Start

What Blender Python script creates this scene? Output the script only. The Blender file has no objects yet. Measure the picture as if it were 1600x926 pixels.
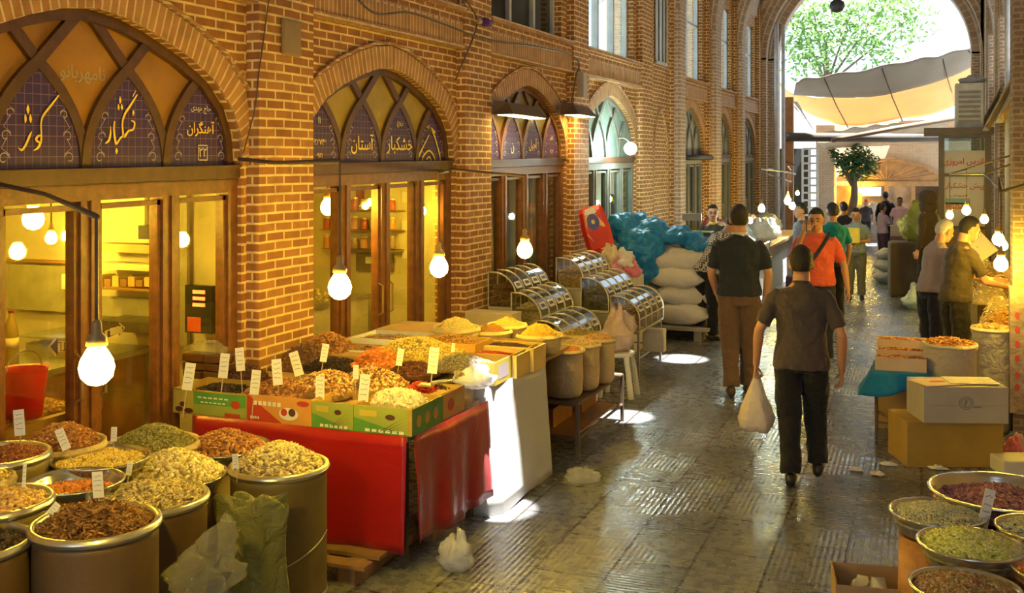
import bpy, bmesh, math, random
from math import sin, cos, pi, sqrt, atan2, hypot
from mathutils import Vector, Matrix, noise
random.seed(7)
sc = bpy.context.scene
COL = sc.collection

# ---------------------------------------------------------------- camera
FPX, HOR, EYE = 1650.0, 262.0, 2.25
YAW = math.atan(640 / FPX)
cd = bpy.data.cameras.new('camera'); cam = bpy.data.objects.new('camera', cd); COL.objects.link(cam)
cd.sensor_width = 36; cd.lens = FPX / 1600 * 36
cd.shift_y = -(463 - HOR) / 1600
cd.clip_end = 300; cd.clip_start = 0.05
cam.location = (0, 0, EYE); cam.rotation_euler = (pi / 2, 0, YAW)
sc.camera = cam

# ---------------------------------------------------------------- light and exposure
SKY_STRENGTH, SUN_STRENGTH, BULB, EXPOSURE = 2.25, 34.0, 420.0, 0.0
w = bpy.data.worlds.new('sky'); sc.world = w; w.use_nodes = True
bg = w.node_tree.nodes['Background']; bg.inputs[0].default_value = (0.66, 0.84, 1.0, 1); bg.inputs[1].default_value = SKY_STRENGTH
SUN_DIR = Vector((-0.137, 0.10, -1.0)).normalized()
sl = bpy.data.lights.new('sun', 'SUN'); sl.energy = SUN_STRENGTH; sl.angle = 0.009; sl.color = (1, 0.97, 0.9)
so = bpy.data.objects.new('sun', sl); COL.objects.link(so); so.location = (0, 0, 20)
so.rotation_euler = SUN_DIR.to_track_quat('-Z', 'Y').to_euler()
sc.view_settings.view_transform = 'Standard'; sc.view_settings.look = 'None'
sc.view_settings.exposure = EXPOSURE; sc.view_settings.gamma = 1; sc.view_settings.use_curve_mapping = False

# ---------------------------------------------------------------- reading positions off the picture
CY, SY = cos(YAW), sin(YAW)
def ray(px, py):
    x = (px - 800) / FPX; u = -(py - HOR) / FPX
    return Vector((x * CY - SY, x * SY + CY, u))
def PZ(px, py, h=0.0):
    d = ray(px, py); t = (h - EYE) / d.z
    return Vector((d.x * t, d.y * t, h))
def PX(px, py, X):
    d = ray(px, py); t = X / d.x
    return Vector((X, d.y * t, EYE + d.z * t))
def PY(px, py, Y):
    d = ray(px, py); t = Y / d.y
    return Vector((d.x * t, Y, EYE + d.z * t))
def PD(px, py, D):
    d = ray(px, py)
    return Vector((d.x * D, d.y * D, EYE + d.z * D))

# ---------------------------------------------------------------- materials
MATS = {}
def newmat(name):
    m = bpy.data.materials.new(name); m.use_nodes = True; MATS[name] = m
    return m, m.node_tree, m.node_tree.nodes['Principled BSDF']
def N(nt, t, **k):
    n = nt.nodes.new('ShaderNode' + t)
    for a, b in k.items(): setattr(n, a, b)
    return n
def ramp(nt, cols, interp='LINEAR'):
    r = N(nt, 'ValToRGB'); e = r.color_ramp.elements; r.color_ramp.interpolation = interp
    while len(e) < len(cols): e.new(0.5)
    for i, c in enumerate(cols):
        e[i].position = i / (len(cols) if interp == 'CONSTANT' else max(1, len(cols) - 1)); e[i].color = (*c, 1)
    return r
def mat(name, c, rough=0.6, metal=0.0, var=0.12, scale=6.0, bump=0.0, bscale=40.0, spec=0.5, sheen=0.0, trans=0.0, alpha=1.0):
    if name in MATS: return MATS[name]
    m, nt, b = newmat(name); L = nt.links.new
    tc = N(nt, 'TexCoord'); no = N(nt, 'TexNoise'); no.inputs['Scale'].default_value = scale; no.inputs['Detail'].default_value = 5
    L(tc.outputs['Object'], no.inputs['Vector'])
    r = ramp(nt, [tuple(max(0, x * (1 - var)) for x in c), tuple(min(1, x * (1 + var)) for x in c)])
    r.color_ramp.elements[0].position = 0.3; r.color_ramp.elements[1].position = 0.7
    L(no.outputs['Fac'], r.inputs['Fac']); L(r.outputs['Color'], b.inputs['Base Color'])
    b.inputs['Roughness'].default_value = rough; b.inputs['Metallic'].default_value = metal
    b.inputs['Specular IOR Level'].default_value = spec
    b.inputs['Sheen Weight'].default_value = sheen
    if trans: b.inputs['Transmission Weight'].default_value = trans
    if alpha < 1: b.inputs['Alpha'].default_value = alpha
    if bump:
        n2 = N(nt, 'TexNoise'); n2.inputs['Scale'].default_value = bscale; n2.inputs['Detail'].default_value = 3
        L(tc.outputs['Object'], n2.inputs['Vector'])
        bp = N(nt, 'Bump'); bp.inputs['Strength'].default_value = bump; bp.inputs['Distance'].default_value = 0.02
        L(n2.outputs['Fac'], bp.inputs['Height']); L(bp.outputs['Normal'], b.inputs['Normal'])
    return m
def emit(name, c, s):
    if name in MATS: return MATS[name]
    m, nt, b = newmat(name)
    b.inputs['Base Color'].default_value = (0.8, 0.8, 0.8, 1)
    b.inputs['Emission Color'].default_value = (*c, 1); b.inputs['Emission Strength'].default_value = s
    return m
def glass(name, tint=(0.95, 0.97, 0.95), gloss=0.12, rough=0.02):
    if name in MATS: return MATS[name]
    m, nt, b = newmat(name); L = nt.links.new
    nt.nodes.remove(b); out = nt.nodes['Material Output']
    t = N(nt, 'BsdfTransparent'); t.inputs[0].default_value = (*tint, 1)
    g = N(nt, 'BsdfGlossy'); g.inputs['Roughness'].default_value = rough
    fr = N(nt, 'LayerWeight'); fr.inputs[0].default_value = 0.5
    pw = N(nt, 'Math', operation='POWER'); pw.inputs[1].default_value = 4.0; L(fr.outputs['Facing'], pw.inputs[0])
    ma = N(nt, 'Math', operation='MULTIPLY_ADD'); ma.inputs[1].default_value = 0.8; ma.inputs[2].default_value = gloss * .5
    mx = N(nt, 'MixShader'); L(pw.outputs[0], ma.inputs[0]); L(ma.outputs[0], mx.inputs[0])
    L(t.outputs[0], mx.inputs[1]); L(g.outputs[0], mx.inputs[2]); L(mx.outputs[0], out.inputs[0])
    return m
def film(name, c, opac=0.35, gloss=0.15):        # thin plastic film
    if name in MATS: return MATS[name]
    m, nt, b = newmat(name); L = nt.links.new
    out = nt.nodes['Material Output']; b.inputs['Base Color'].default_value = (*c, 1); b.inputs['Roughness'].default_value = 0.25
    tr = N(nt, 'BsdfTranslucent'); tr.inputs[0].default_value = (*c, 1)
    t = N(nt, 'BsdfTransparent'); a = N(nt, 'MixShader'); a.inputs[0].default_value = 0.5
    tc = N(nt, 'TexCoord'); no = N(nt, 'TexNoise'); no.inputs['Scale'].default_value = 25
    L(tc.outputs['Object'], no.inputs['Vector'])
    bp = N(nt, 'Bump'); bp.inputs['Strength'].default_value = 0.8; bp.inputs['Distance'].default_value = 0.03
    L(no.outputs['Fac'], bp.inputs['Height']); L(bp.outputs['Normal'], b.inputs['Normal'])
    L(b.outputs[0], a.inputs[1]); L(tr.outputs[0], a.inputs[2])
    mx = N(nt, 'MixShader'); mx.inputs[0].default_value = opac
    L(t.outputs[0], mx.inputs[1]); L(a.outputs[0], mx.inputs[2]); L(mx.outputs[0], out.inputs[0])
    return m
def cloth(name, c, rough=0.85, transl=0.0, var=0.1, bump=0.5, bscale=9.0, c2=None, check=0):
    if name in MATS: return MATS[name]
    m, nt, b = newmat(name); L = nt.links.new
    tc = N(nt, 'TexCoord'); no = N(nt, 'TexNoise'); no.inputs['Scale'].default_value = bscale; no.inputs['Detail'].default_value = 4
    no.inputs['Distortion'].default_value = 0.6
    L(tc.outputs['Object'], no.inputs['Vector'])
    r = ramp(nt, [tuple(x * (1 - var) for x in c), tuple(min(1, x * (1 + var)) for x in c)])
    L(no.outputs['Fac'], r.inputs['Fac']); src = r.outputs['Color']
    if c2:
        ch = N(nt, 'TexChecker'); ch.inputs['Scale'].default_value = check; ch.inputs['Color1'].default_value = (*c, 1); ch.inputs['Color2'].default_value = (*c2, 1)
        L(tc.outputs['Object'], ch.inputs['Vector']); src = ch.outputs['Color']
    L(src, b.inputs['Base Color']); b.inputs['Roughness'].default_value = rough; b.inputs['Sheen Weight'].default_value = 0.15
    b.inputs['Specular IOR Level'].default_value = 0.25 if rough > 0.6 else 0.5
    bp = N(nt, 'Bump'); bp.inputs['Strength'].default_value = bump; bp.inputs['Distance'].default_value = 0.04
    L(no.outputs['Fac'], bp.inputs['Height']); L(bp.outputs['Normal'], b.inputs['Normal'])
    if transl:
        tr = N(nt, 'BsdfTranslucent'); L(src, tr.inputs[0]); mx = N(nt, 'MixShader'); mx.inputs[0].default_value = transl
        L(b.outputs[0], mx.inputs[1]); L(tr.outputs[0], mx.inputs[2]); L(mx.outputs[0], nt.nodes['Material Output'].inputs[0])
    return m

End

> _Aim_
With all pictures left out, please transcribe exactly the lines from the start of the material through the line with "COL = sc.collection".

> _Solution for this exercise_
What Blender Python script creates this scene? Output the script only. The Blender file has no objects yet. Measure the picture as if it were 1600x926 pixels.
import bpy, bmesh, math, random
from math import sin, cos, pi, sqrt, atan2, hypot
from mathutils import Vector, Matrix, noise
random.seed(7)
sc = bpy.context.scene
COL = sc.collection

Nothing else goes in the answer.